Even though Trumpism flirted with political posturing that valorized violence long before January 6th.
Trumpism, the Reactionary Wave
Trumpism is what the Republican Party is trying to cultivate. It is why there are whispers about Ron DeSantis not seeking a Trump endorsement. However, the game is to not alienate Trump, the man, without allowing him to assume major political office again. Therefore, the torch can be successfully passed to a more cunning and bureaucracy-friendly Trumper, who also understands American constitutional government much better.
This is a tightrope that has to be walked, and Bowers is showing us precisely that.
There is really no way of knowing what people say in public and private. However, context clues are given to us in our daily interactions. While visiting Florida’s Eastern Coast, I spoke with a lot of different people about a multitude of things. We talked about surfing, the NBA finals, the Florida heat wave, and one guy really wanted to talk about Trump and why he was a Republican. He was a nice fellow and very generous (we were at a bar). He also runs a small business.

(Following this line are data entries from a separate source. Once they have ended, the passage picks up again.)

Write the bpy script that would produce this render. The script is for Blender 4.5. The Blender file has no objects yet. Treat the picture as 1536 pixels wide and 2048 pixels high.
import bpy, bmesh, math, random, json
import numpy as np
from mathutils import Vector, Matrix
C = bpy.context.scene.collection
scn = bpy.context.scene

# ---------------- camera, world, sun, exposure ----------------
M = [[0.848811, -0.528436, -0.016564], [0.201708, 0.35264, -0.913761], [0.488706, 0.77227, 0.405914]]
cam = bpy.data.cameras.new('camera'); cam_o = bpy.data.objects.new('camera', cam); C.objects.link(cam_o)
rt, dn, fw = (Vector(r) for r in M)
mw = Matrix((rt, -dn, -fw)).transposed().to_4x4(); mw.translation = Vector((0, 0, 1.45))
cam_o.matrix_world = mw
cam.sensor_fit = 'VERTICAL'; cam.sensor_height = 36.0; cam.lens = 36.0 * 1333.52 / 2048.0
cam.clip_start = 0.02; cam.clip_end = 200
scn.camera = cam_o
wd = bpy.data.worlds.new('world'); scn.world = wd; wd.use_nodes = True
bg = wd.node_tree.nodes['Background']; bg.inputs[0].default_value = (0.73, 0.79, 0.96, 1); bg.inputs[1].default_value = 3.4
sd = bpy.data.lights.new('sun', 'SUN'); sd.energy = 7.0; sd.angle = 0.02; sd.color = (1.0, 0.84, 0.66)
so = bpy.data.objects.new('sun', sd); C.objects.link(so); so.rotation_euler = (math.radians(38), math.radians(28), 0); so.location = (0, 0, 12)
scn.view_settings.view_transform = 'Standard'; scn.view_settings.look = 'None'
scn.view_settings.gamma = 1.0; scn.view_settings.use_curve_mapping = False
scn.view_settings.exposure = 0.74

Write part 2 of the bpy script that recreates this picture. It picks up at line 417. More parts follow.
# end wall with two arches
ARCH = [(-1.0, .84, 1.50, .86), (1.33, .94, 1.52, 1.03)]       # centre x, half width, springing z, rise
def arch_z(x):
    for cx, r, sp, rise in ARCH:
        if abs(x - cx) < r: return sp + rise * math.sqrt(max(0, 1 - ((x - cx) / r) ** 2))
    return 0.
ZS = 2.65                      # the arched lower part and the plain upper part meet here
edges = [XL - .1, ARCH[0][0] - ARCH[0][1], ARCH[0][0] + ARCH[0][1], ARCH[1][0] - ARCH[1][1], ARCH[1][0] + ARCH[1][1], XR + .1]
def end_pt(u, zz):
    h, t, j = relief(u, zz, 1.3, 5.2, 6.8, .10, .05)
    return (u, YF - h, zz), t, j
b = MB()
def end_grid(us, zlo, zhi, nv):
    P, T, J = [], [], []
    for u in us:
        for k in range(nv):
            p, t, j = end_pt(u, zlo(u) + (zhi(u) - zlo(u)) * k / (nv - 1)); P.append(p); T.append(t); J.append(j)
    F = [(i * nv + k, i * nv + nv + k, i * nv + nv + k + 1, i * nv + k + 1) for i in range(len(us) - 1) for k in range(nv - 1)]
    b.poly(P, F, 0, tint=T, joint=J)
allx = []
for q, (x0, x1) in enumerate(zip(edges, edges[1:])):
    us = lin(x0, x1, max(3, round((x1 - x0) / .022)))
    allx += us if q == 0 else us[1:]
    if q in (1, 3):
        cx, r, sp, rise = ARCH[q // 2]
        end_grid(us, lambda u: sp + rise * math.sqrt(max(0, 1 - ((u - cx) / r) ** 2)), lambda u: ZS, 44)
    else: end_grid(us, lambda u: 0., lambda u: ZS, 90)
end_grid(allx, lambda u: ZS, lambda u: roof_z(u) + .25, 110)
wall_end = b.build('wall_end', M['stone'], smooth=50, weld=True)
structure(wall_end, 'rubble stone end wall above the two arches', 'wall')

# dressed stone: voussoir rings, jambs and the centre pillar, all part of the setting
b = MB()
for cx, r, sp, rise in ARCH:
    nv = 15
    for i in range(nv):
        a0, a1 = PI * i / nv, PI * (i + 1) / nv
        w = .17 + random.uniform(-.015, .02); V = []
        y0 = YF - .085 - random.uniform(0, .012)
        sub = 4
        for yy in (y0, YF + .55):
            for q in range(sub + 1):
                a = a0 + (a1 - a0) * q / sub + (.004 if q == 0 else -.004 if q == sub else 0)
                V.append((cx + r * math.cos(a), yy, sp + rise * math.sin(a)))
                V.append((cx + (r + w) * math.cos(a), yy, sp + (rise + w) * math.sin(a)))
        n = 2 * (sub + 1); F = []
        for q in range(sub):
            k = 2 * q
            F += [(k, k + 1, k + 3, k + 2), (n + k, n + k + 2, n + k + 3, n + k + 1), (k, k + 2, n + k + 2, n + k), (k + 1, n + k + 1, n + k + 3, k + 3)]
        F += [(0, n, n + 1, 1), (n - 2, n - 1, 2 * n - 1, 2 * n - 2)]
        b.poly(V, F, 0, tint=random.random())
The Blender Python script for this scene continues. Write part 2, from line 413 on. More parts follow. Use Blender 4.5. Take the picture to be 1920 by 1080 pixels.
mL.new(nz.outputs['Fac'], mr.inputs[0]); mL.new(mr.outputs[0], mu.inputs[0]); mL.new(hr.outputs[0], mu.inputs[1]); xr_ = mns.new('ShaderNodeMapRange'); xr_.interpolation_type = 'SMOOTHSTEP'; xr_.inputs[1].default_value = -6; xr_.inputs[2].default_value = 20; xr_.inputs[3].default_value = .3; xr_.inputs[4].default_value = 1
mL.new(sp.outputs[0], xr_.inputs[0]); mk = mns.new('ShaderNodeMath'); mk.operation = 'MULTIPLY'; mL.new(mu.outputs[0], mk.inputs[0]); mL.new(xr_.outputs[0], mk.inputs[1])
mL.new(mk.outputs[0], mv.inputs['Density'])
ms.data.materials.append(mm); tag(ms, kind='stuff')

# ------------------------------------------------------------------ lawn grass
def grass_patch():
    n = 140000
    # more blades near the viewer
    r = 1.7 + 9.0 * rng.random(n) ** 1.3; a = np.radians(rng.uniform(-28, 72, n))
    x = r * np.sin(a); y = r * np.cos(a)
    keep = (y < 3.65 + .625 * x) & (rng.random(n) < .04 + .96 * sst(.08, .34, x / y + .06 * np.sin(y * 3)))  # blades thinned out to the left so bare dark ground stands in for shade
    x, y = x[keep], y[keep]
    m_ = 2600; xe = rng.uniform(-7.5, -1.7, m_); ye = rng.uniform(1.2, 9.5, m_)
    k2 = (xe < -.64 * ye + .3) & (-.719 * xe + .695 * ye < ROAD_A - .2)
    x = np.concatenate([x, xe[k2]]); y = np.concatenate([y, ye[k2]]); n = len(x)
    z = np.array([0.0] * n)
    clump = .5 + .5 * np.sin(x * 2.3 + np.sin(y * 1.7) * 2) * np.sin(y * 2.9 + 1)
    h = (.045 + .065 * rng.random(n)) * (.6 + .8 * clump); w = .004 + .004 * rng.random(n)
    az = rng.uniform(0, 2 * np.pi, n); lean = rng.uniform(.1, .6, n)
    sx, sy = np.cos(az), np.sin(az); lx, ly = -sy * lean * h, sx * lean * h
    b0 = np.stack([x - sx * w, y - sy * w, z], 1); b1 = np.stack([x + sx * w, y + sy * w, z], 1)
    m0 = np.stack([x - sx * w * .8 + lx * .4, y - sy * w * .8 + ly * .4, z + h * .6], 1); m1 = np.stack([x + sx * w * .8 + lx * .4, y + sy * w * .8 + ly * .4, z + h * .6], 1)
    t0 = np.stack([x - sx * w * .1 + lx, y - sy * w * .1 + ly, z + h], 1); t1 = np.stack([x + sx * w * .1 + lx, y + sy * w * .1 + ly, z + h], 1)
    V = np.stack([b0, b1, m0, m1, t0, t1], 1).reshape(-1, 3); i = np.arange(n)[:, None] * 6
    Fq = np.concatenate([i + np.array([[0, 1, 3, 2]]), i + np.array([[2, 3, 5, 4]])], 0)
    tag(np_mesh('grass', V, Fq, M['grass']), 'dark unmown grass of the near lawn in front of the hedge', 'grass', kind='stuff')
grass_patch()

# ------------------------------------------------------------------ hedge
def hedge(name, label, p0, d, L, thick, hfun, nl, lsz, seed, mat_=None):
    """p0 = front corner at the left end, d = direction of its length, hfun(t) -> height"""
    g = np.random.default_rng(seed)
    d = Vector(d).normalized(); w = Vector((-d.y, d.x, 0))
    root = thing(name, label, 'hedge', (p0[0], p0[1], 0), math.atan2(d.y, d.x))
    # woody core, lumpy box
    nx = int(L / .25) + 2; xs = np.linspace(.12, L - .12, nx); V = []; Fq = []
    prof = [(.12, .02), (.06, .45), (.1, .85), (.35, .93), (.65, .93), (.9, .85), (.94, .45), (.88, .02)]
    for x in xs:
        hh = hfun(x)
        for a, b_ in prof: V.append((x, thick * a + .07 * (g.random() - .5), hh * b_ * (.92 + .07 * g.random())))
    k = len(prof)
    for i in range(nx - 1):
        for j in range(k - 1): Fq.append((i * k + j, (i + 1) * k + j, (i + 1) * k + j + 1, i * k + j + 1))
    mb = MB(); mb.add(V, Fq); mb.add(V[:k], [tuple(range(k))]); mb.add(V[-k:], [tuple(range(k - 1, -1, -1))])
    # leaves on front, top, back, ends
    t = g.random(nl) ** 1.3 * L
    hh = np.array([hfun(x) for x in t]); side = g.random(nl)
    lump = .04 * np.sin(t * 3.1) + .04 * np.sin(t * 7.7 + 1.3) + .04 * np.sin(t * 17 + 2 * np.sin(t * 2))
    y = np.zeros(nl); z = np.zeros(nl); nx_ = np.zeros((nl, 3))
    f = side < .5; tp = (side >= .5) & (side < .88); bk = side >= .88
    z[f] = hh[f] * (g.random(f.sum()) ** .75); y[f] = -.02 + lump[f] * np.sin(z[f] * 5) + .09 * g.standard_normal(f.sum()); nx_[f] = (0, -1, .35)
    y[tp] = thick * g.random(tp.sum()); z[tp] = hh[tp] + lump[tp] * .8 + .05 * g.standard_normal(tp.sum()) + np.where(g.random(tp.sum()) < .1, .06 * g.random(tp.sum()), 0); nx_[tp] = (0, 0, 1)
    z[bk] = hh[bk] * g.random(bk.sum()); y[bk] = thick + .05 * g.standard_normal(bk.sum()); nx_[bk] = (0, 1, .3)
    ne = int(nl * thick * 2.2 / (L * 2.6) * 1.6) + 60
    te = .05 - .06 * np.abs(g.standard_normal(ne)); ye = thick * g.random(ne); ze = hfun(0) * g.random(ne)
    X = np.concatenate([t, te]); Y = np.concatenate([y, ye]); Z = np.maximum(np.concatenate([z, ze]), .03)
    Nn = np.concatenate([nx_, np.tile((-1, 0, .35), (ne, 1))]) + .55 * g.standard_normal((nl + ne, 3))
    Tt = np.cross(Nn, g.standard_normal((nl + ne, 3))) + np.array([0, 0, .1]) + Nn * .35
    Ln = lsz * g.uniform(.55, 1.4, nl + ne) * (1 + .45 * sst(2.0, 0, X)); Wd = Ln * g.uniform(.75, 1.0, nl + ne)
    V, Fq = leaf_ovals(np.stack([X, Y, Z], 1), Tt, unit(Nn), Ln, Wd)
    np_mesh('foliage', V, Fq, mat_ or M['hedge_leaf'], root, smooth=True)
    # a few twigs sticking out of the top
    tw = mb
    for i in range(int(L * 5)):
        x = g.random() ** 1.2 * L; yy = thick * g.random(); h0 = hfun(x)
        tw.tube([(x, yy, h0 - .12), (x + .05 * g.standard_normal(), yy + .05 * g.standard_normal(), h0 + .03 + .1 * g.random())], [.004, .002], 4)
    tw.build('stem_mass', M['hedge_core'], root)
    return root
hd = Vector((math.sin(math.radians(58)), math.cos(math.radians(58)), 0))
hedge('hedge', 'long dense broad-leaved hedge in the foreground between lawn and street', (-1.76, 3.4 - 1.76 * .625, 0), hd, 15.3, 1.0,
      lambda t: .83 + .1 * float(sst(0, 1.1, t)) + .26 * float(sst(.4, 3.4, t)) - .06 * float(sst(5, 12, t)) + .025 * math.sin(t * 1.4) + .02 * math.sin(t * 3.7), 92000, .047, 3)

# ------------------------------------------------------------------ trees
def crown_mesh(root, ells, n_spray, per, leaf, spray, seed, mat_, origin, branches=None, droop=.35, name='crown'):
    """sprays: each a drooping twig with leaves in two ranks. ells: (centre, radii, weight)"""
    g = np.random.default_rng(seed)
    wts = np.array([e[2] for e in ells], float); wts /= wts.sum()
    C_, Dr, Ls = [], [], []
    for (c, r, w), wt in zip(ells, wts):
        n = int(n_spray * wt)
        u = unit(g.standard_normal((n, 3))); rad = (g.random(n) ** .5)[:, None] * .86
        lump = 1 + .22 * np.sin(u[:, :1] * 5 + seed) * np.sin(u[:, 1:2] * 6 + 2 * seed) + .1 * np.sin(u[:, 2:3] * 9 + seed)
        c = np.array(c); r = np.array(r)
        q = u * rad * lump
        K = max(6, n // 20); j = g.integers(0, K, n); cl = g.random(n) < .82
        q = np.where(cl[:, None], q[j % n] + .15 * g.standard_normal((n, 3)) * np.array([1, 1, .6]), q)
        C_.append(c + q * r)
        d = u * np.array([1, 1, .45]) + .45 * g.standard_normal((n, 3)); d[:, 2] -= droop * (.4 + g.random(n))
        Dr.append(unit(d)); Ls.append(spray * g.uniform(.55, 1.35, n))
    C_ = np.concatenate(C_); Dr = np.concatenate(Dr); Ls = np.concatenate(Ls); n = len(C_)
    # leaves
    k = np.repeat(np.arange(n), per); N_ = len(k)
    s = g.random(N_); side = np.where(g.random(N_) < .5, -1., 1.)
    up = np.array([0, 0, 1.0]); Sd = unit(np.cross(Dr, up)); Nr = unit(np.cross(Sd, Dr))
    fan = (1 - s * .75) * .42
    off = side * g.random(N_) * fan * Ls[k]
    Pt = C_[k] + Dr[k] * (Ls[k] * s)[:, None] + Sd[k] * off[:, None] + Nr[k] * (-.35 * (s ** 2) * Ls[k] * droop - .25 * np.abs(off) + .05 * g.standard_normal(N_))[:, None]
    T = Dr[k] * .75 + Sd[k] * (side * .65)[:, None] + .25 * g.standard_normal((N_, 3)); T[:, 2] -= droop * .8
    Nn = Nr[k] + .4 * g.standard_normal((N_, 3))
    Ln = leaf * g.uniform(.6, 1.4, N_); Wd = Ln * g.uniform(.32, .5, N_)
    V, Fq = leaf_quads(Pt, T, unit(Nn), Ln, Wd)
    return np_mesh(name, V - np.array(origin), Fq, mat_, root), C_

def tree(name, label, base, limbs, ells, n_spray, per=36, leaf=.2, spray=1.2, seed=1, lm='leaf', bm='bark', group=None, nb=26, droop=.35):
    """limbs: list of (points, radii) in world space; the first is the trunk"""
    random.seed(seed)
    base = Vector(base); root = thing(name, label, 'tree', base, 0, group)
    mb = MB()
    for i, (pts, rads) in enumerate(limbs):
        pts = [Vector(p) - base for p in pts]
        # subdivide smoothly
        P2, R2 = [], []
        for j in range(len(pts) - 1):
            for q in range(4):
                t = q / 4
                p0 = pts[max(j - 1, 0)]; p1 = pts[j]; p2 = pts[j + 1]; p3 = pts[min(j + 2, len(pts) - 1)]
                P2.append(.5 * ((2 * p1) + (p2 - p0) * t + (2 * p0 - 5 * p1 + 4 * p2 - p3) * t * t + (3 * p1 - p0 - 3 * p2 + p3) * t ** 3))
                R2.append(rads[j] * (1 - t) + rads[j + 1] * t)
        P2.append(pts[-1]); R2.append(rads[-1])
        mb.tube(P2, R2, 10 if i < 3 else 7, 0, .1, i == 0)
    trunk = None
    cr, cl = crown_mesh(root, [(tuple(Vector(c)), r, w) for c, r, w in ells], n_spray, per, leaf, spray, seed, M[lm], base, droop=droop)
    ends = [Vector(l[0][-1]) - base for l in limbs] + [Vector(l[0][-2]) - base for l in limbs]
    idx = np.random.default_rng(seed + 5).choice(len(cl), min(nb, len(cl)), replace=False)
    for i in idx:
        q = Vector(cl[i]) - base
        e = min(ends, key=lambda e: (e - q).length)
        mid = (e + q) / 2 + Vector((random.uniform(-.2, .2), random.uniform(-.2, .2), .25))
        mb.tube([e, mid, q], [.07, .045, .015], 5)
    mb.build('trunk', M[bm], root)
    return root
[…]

But, when it came to Trump, he felt the former president “spoke his mind.”
He was clear that the media and Democrat-friendly forces were colluding to undermine Trump. The conversation didn’t go much further as it was clear others (and me) didn’t want to hear it.
However, he had a very forgiving tone when it came to Trump’s presidency altogether.
It was hard not to infer that he likely felt January 6th was not as bad as what he believed Trump was put through by insiders and/or establishment forces.
But, let’s be clear.
Trump the Man was grifting his supporters (as the Jan 6. Committee has shown) and he broke our chain of peaceful power transfers while disrespecting the nation again weeks later by not showing up at the inauguration. For many, the dark motives undergirding Trumpism do not matter in an America that is facing divisions through wealth, education, access, and healthcare.
Trumpism took advantage of the frustrations people felt about a society marketed to be one way and operates in a completely different way. It was different for everyone. Some people found Trump appealing as a pseudo-populist, and some people found him appealing in a more tribal sense.
Others just wanted him to be a wrecking ball.
Going Trump Mode
Trumpism successfully acknowledged a larger trend that is critiquing neoliberal and neoconservative doctrine.
It took long-term right-wing grievances within our politics and dressed them up into a malicious message that appeals to voters previously unactivated or quiet. But, the form those messages took revealed dark truths about segments of our country and of ourselves.
It reveals how far political practitioners were willing to go for one’s ambition, especially in the Republican Party.
It revealed an angry population that is still reeling from or failing to understand historical atrocities of the past.
It revealed a society that has grown less meritocratic in people’s access to health, information, and education.
It also revealed a nation that is forced to reckon with the potential loss of an American century.
The fissures created through Trump’s presidency and the political movement it fostered are too great for any politician to deny. It would just be political malpractice.
Rusty Bowers must go Trump mode in a state like Arizona where the 2020 election was amateurishly audited (and machines tampered with) by a group hired by partisans within the state government.
Bowers may or may not believe his answer ultimately won’t matter and/or that Trump may not get to be the 2024 nominee.
But, I wouldn’t be surprised if Bowers knew that Trumpism was here to stay with or without Trump. Part of adhering to Trumpism is hating the other side and never compromising.
This doesn’t bode well for our democracy and it does more to gaslight the public around the true depths of dysfunction within today’s Republican systems. The next attempt will be much shrewder, much better organized, and will take much more advantage of closer election results.
The modern playbook against American democracy has been released, even if its current rendition is crude and designed by a failed game show host turned one-term president.